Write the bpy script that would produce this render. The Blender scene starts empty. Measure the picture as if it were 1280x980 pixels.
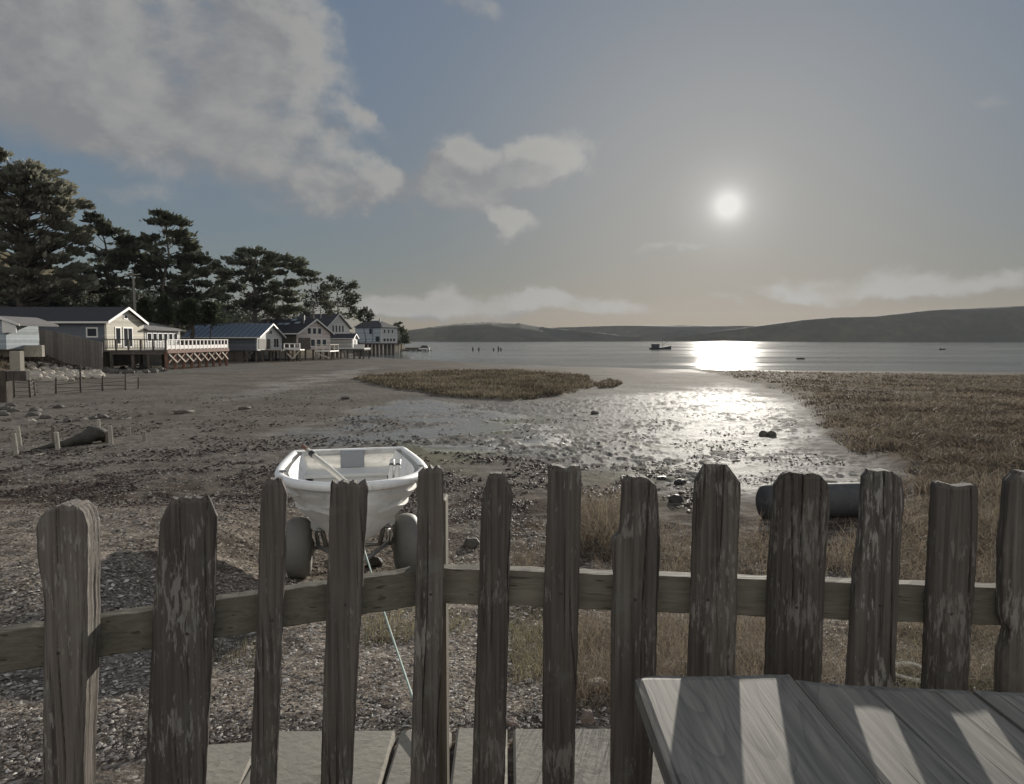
import bpy, math, random
import numpy as np
from mathutils import Vector, Matrix

rnd = random.Random(7)
rng = np.random.default_rng(11)
C = bpy.context.scene.collection
F = 920.0            # focal length in pixels of the 1280 px wide photograph
E = 1.35             # eye height above the patio
TP = 55.0 / F
PITCH = math.atan(TP)
ZW = E - 3.8         # level of the bay

# ------------------------------------------------------------------ helpers
def ray(px, py):
    x = px - 640; u = -(py - 480)
    y = F * math.cos(PITCH) + u * math.sin(PITCH)
    z = -F * math.sin(PITCH) + u * math.cos(PITCH)
    return x / y, z / y
def at(px, py, y):
    a, b = ray(px, py)
    return Vector((a * y, y, E + b * y))

_perm = np.random.default_rng(3).permutation(256); _perm = np.concatenate([_perm, _perm])
_ga = np.random.default_rng(4).random(256) * 2 * np.pi
_gx, _gy = np.cos(_ga), np.sin(_ga)
def perlin(x, y):
    xi = np.floor(x).astype(np.int64); yi = np.floor(y).astype(np.int64)
    xf = x - xi; yf = y - yi; xi &= 255; yi &= 255
    def g(ix, iy, dx, dy):
        h = _perm[_perm[ix & 255] + (iy & 255)]
        return _gx[h] * dx + _gy[h] * dy
    u = xf ** 3 * (xf * (xf * 6 - 15) + 10); v = yf ** 3 * (yf * (yf * 6 - 15) + 10)
    a = g(xi, yi, xf, yf); b = g(xi + 1, yi, xf - 1, yf)
    c = g(xi, yi + 1, xf, yf - 1); d = g(xi + 1, yi + 1, xf - 1, yf - 1)
    return (a + (b - a) * u) * (1 - v) + (c + (d - c) * u) * v
def fbm(x, y, o=4):
    s = 0; a = 1.0; k = 1.0
    for i in range(o):
        s = s + a * perlin(x * k + 17.3 * i, y * k - 9.1 * i); a *= .5; k *= 2.03
    return s
def sstep(a, b, x):
    t = np.clip((x - a) / (b - a), 0, 1)
    return t * t * (3 - 2 * t)

# ------------------------------------------------------------------ terrain shape
_S = [0, 2.62, 3.2, 4.5, 6, 8, 12, 20, 40, 72, 106, 160, 400, 6000]
_D = [1.35, 1.36, 1.47, 1.72, 1.95, 2.07, 2.2, 2.43, 2.85, 3.2, 3.8, 4.6, 8, 10]
_WX = [-300, -60, -36, -18, 7, 24, 61, 200]; _WY = [250, 200, 172, 140, 106, 94, 87, 85]
def Hb(x, y):
    x = np.asarray(x, float); y = np.asarray(y, float)
    yw = np.interp(x, _WX, _WY)
    s = y * (1 + (106 / yw - 1) * sstep(15, 60, y))
    z = E - np.interp(s, _S, _D)
    z = z + .36 * sstep(-1.85, -2.9, x) * sstep(2.7, 4.4, y) * sstep(10, 6.6, y)
    # land with the hillside behind the houses
    xe = np.interp(y, [0, 55, 66, 76, 120, 210, 270, 300], [-39, -38.5, -38.5, -43, -42, -40, -36, -60])
    xe = xe + .8 * perlin(y * .09, y * 0 + 3.3)
    m = sstep(0, 4.5, xe - x) * sstep(330, 285, y)
    hill = .15 + np.maximum(0, -x - 50) * .20 * sstep(330, 200, y) + np.maximum(0, -x - 80) * .12
    hill = np.minimum(hill, 40) + .5 * perlin(x * .07, y * .07) * sstep(45, 55, -x)
    return z * (1 - m) + hill * m
def land(x, y):
    xe = np.interp(y, [0, 55, 66, 76, 120, 210, 270, 300], [-39, -38.5, -38.5, -43, -42, -40, -36, -60])
    xe = xe + .8 * perlin(y * .09, y * 0 + 3.3)
    return sstep(0, 4.5, xe - x) * sstep(330, 285, y)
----
Set task: Write out exactly the opening lines of the data, stopping after the line that holds "return Vector((a * y, y, E + b * y))". Exclude pictures.

Solution for this exercise:
Write the bpy script that would produce this render. The Blender scene starts empty. Measure the picture as if it were 1280x980 pixels.
import bpy, math, random
import numpy as np
from mathutils import Vector, Matrix

rnd = random.Random(7)
rng = np.random.default_rng(11)
C = bpy.context.scene.collection
F = 920.0            # focal length in pixels of the 1280 px wide photograph
E = 1.35             # eye height above the patio
TP = 55.0 / F
PITCH = math.atan(TP)
ZW = E - 3.8         # level of the bay

# ------------------------------------------------------------------ helpers
def ray(px, py):
    x = px - 640; u = -(py - 480)
    y = F * math.cos(PITCH) + u * math.sin(PITCH)
    z = -F * math.sin(PITCH) + u * math.cos(PITCH)
    return x / y, z / y
def at(px, py, y):
    a, b = ray(px, py)
    return Vector((a * y, y, E + b * y))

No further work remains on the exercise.